** BEGIN SUPPLIED INFORMATION **

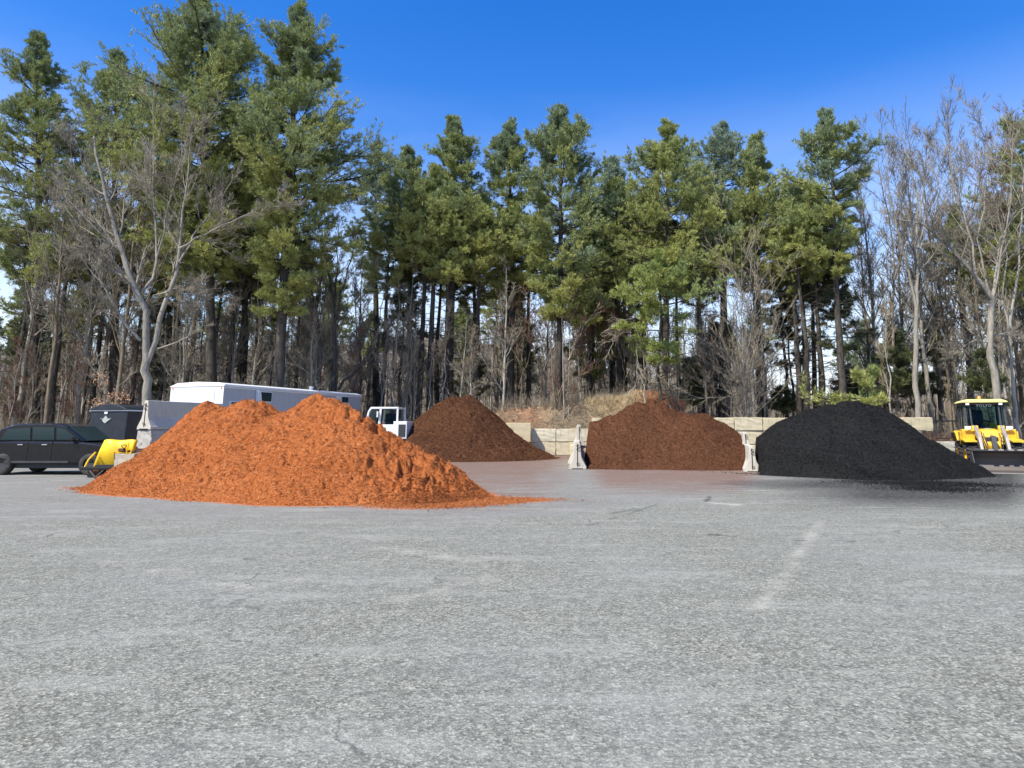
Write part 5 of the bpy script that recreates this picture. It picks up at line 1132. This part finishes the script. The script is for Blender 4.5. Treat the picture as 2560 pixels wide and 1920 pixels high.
# brush: tangled low growth along the wood edge
def brush(name, label, seed, n, xr, yr, hr, m, zf=None, mult=5, cat='brush', rad=.006, lean=.5, sub=True):
    rng = np.random.default_rng(seed); x = rng.uniform(*xr, n); y = rng.uniform(*yr, n) if not callable(yr) else yr(x, rng); z = zf(x, y) if zf is not None else np.zeros(n)
    p0 = np.repeat(np.stack([x, y, z], 1), mult, 0) + rng.normal(size=(n * mult, 3)) * np.array([.08, .08, 0]); d = rng.normal(size=(n * mult, 3)) * lean; d[:, 2] = np.abs(d[:, 2]) + .6; d /= np.linalg.norm(d, axis=1, keepdims=True)
    l = rng.uniform(*hr, n * mult); out = [p0]
    for k in range(4):
        d = d + rng.normal(size=d.shape) * .18; d[:, 2] -= .08; d /= np.linalg.norm(d, axis=1, keepdims=True); out.append(out[-1] + d * (l / 4)[:, None])
    P0 = np.stack(out, 1); R0 = np.full((len(P0), 5), rad * 1.6) * np.linspace(1, .4, 5)[None]; g = Geo(); g.tubes(P0, R0, 3)
    if sub: P1, R1, _ = kids(P0, R0, 5, rng, .2, 1, (.4, 1.1), .45, .6, 3, .02, .15, .15); R1 = np.maximum(R1, rad * .7); g.tubes(P1, R1, 3)
    return tag(g.build(name, M[m]), label, cat, kind='stuff')
edge = lambda x, rng: 42.5 + rng.random(len(x)) ** 1.3 * 16
brush('underbrush', 'tangled brown underbrush along the edge of the woods', 61, 1500, (-42, 34), edge, (.8, 2.6), 'bark_brown', mult=5)
brush('underbrush', 'paler grey brush mixed through the wood edge', 62, 900, (-42, 34), edge, (1.0, 3.4), 'twig_tan', mult=4)
brush('underbrush', 'rust red bramble behind the right end of the wall', 63, 260, (at(1940, 1040, 40)[0], 27), (38.5, 43), (.5, 1.5), 'bark_red', mult=6)
brush('dead_branches', 'heap of dead branches on the earth bank', 64, 220, (-3.2, 5), (41.5, 45.5), (.5, 1.3), 'twig_tan', berm_z, mult=5, lean=1.3)
brush('dry_grass', 'pale straw-coloured dry grass on the earth bank', 65, 1100, (at(1478, 1000, 41.5)[0], at(1620, 1000, 41.5)[0]), (41.0, 44), (.25, .6), 'straw', berm_z, mult=8, lean=1.0, sub=False, cat='grass')
brush('dry_grass', 'reddish dry grass cresting behind the reddish pile', 66, 500, (at(1610, 1000, 40)[0], at(1735, 1000, 40)[0]), (41.4, 43.6), (.25, .55), 'straw_red', berm_z, mult=8, lean=1.0, sub=False, cat='grass')
brush('dry_grass', 'upright dry weed stalks at the top of the straw', 67, 26, (at(1520, 1000, 42)[0], at(1600, 1000, 42)[0]), (41, 42.5), (.6, 1.4), 'straw', berm_z, mult=5, lean=.25, cat='grass')
# fallen leaves on the bank and forest floor
rng = np.random.default_rng(91); f = Geo(); n = 26000; x = rng.uniform(-40, 32, n); y = 41.8 + rng.random(n) ** 1.5 * 14; z = np.maximum(np.where((x > -6) & (x < 11) & (y < 50), berm_z(x, y), 0), 0) + .03
f.kites(np.stack([x, y, z], 1), rng.normal(size=(n, 3)) * np.array([1, 1, .4]), rng.uniform(.1, .2, n), rng.uniform(.04, .07, n), rng, np.zeros(n)); tag(f.build('fallen_leaves', M['dry_leaf']), 'dry fallen leaves scattered at the edge of the woods', 'leaves', kind='stuff')

# rail fence behind the right end
fr = thing('rail_fence', 'dark thin rail fence between the wall end and the loader', 'fence', (at(2340, 1100, 40)[0], 39.5, 0))
ztop = at(2370, 1052, 39.5)[2]; MB().cyl((-.3, 0, ztop), (3.4, 0, ztop - .02), .035, n=8).build('rail', M['black_metal'], fr); MB().cyl((-.3, 0, ztop * .5), (3.4, 0, ztop * .5), .025, n=8).build('rail', M['black_metal'], fr)
for x in (0.75, 2.2, 3.3): MB().cyl((x, 0, -.05), (x, 0, ztop), .04, n=8).build('post', M['black_metal'], fr)
print('faces', sum(len(m_.polygons) for m_ in bpy.data.meshes))
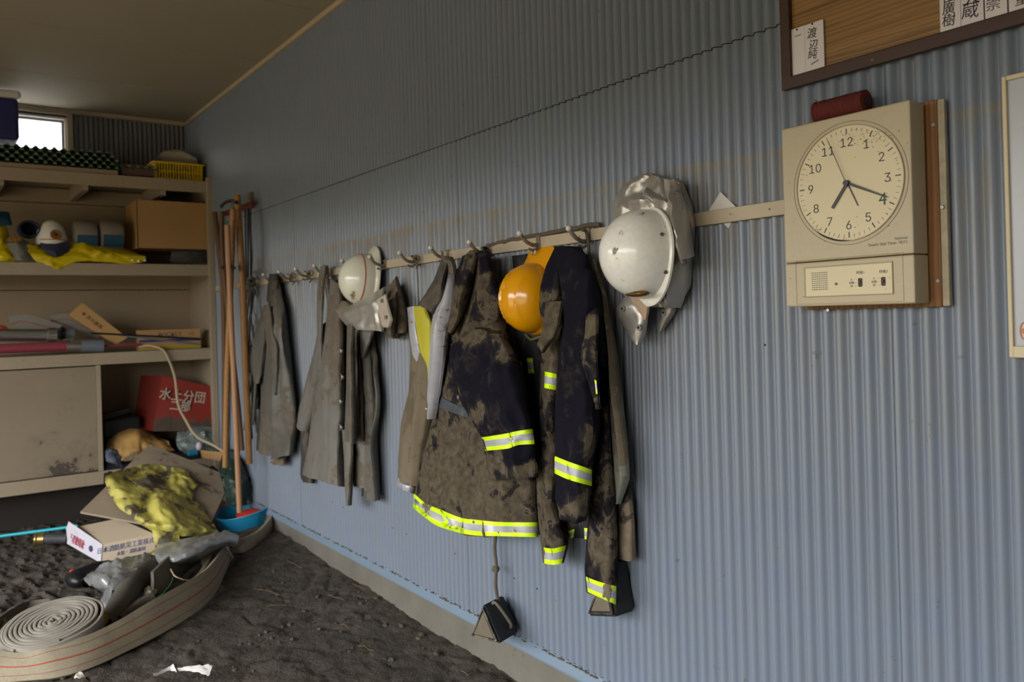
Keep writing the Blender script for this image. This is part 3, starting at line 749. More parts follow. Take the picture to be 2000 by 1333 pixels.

** END SUPPLIED INFORMATION **

(SET EXERCISE)
Write out the listing word for word, omitting the pictures it holds.

(SOLUTION TO THIS EXERCISE)
Write part 5 of the bpy script that recreates this picture. It picks up at line 1132. This part finishes the script. The script is for Blender 4.5. Treat the picture as 2560 pixels wide and 1920 pixels high.
# brush: tangled low growth along the wood edge
def brush(name, label, seed, n, xr, yr, hr, m, zf=None, mult=5, cat='brush', rad=.006, lean=.5, sub=True):
    rng = np.random.default_rng(seed); x = rng.uniform(*xr, n); y = rng.uniform(*yr, n) if not callable(yr) else yr(x, rng); z = zf(x, y) if zf is not None else np.zeros(n)
    p0 = np.repeat(np.stack([x, y, z], 1), mult, 0) + rng.normal(size=(n * mult, 3)) * np.array([.08, .08, 0]); d = rng.normal(size=(n * mult, 3)) * lean; d[:, 2] = np.abs(d[:, 2]) + .6; d /= np.linalg.norm(d, axis=1, keepdims=True)
    l = rng.uniform(*hr, n * mult); out = [p0]
    for k in range(4):
        d = d + rng.normal(size=d.shape) * .18; d[:, 2] -= .08; d /= np.linalg.norm(d, axis=1, keepdims=True); out.append(out[-1] + d * (l / 4)[:, None])
    P0 = np.stack(out, 1); R0 = np.full((len(P0), 5), rad * 1.6) * np.linspace(1, .4, 5)[None]; g = Geo(); g.tubes(P0, R0, 3)
    if sub: P1, R1, _ = kids(P0, R0, 5, rng, .2, 1, (.4, 1.1), .45, .6, 3, .02, .15, .15); R1 = np.maximum(R1, rad * .7); g.tubes(P1, R1, 3)
    return tag(g.build(name, M[m]), label, cat, kind='stuff')
edge = lambda x, rng: 42.5 + rng.random(len(x)) ** 1.3 * 16
brush('underbrush', 'tangled brown underbrush along the edge of the woods', 61, 1500, (-42, 34), edge, (.8, 2.6), 'bark_brown', mult=5)
brush('underbrush', 'paler grey brush mixed through the wood edge', 62, 900, (-42, 34), edge, (1.0, 3.4), 'twig_tan', mult=4)
brush('underbrush', 'rust red bramble behind the right end of the wall', 63, 260, (at(1940, 1040, 40)[0], 27), (38.5, 43), (.5, 1.5), 'bark_red', mult=6)
brush('dead_branches', 'heap of dead branches on the earth bank', 64, 220, (-3.2, 5), (41.5, 45.5), (.5, 1.3), 'twig_tan', berm_z, mult=5, lean=1.3)
brush('dry_grass', 'pale straw-coloured dry grass on the earth bank', 65, 1100, (at(1478, 1000, 41.5)[0], at(1620, 1000, 41.5)[0]), (41.0, 44), (.25, .6), 'straw', berm_z, mult=8, lean=1.0, sub=False, cat='grass')
brush('dry_grass', 'reddish dry grass cresting behind the reddish pile', 66, 500, (at(1610, 1000, 40)[0], at(1735, 1000, 40)[0]), (41.4, 43.6), (.25, .55), 'straw_red', berm_z, mult=8, lean=1.0, sub=False, cat='grass')
brush('dry_grass', 'upright dry weed stalks at the top of the straw', 67, 26, (at(1520, 1000, 42)[0], at(1600, 1000, 42)[0]), (41, 42.5), (.6, 1.4), 'straw', berm_z, mult=5, lean=.25, cat='grass')
# fallen leaves on the bank and forest floor
rng = np.random.default_rng(91); f = Geo(); n = 26000; x = rng.uniform(-40, 32, n); y = 41.8 + rng.random(n) ** 1.5 * 14; z = np.maximum(np.where((x > -6) & (x < 11) & (y < 50), berm_z(x, y), 0), 0) + .03
f.kites(np.stack([x, y, z], 1), rng.normal(size=(n, 3)) * np.array([1, 1, .4]), rng.uniform(.1, .2, n), rng.uniform(.04, .07, n), rng, np.zeros(n)); tag(f.build('fallen_leaves', M['dry_leaf']), 'dry fallen leaves scattered at the edge of the woods', 'leaves', kind='stuff')

# rail fence behind the right end
fr = thing('rail_fence', 'dark thin rail fence between the wall end and the loader', 'fence', (at(2340, 1100, 40)[0], 39.5, 0))
ztop = at(2370, 1052, 39.5)[2]; MB().cyl((-.3, 0, ztop), (3.4, 0, ztop - .02), .035, n=8).build('rail', M['black_metal'], fr); MB().cyl((-.3, 0, ztop * .5), (3.4, 0, ztop * .5), .025, n=8).build('rail', M['black_metal'], fr)
for x in (0.75, 2.2, 3.3): MB().cyl((x, 0, -.05), (x, 0, ztop), .04, n=8).build('post', M['black_metal'], fr)
print('faces', sum(len(m_.polygons) for m_ in bpy.data.meshes))
Keep writing the Blender script for this image. This is part 3, starting at line 749. More parts follow. Take the picture to be 2000 by 1333 pixels.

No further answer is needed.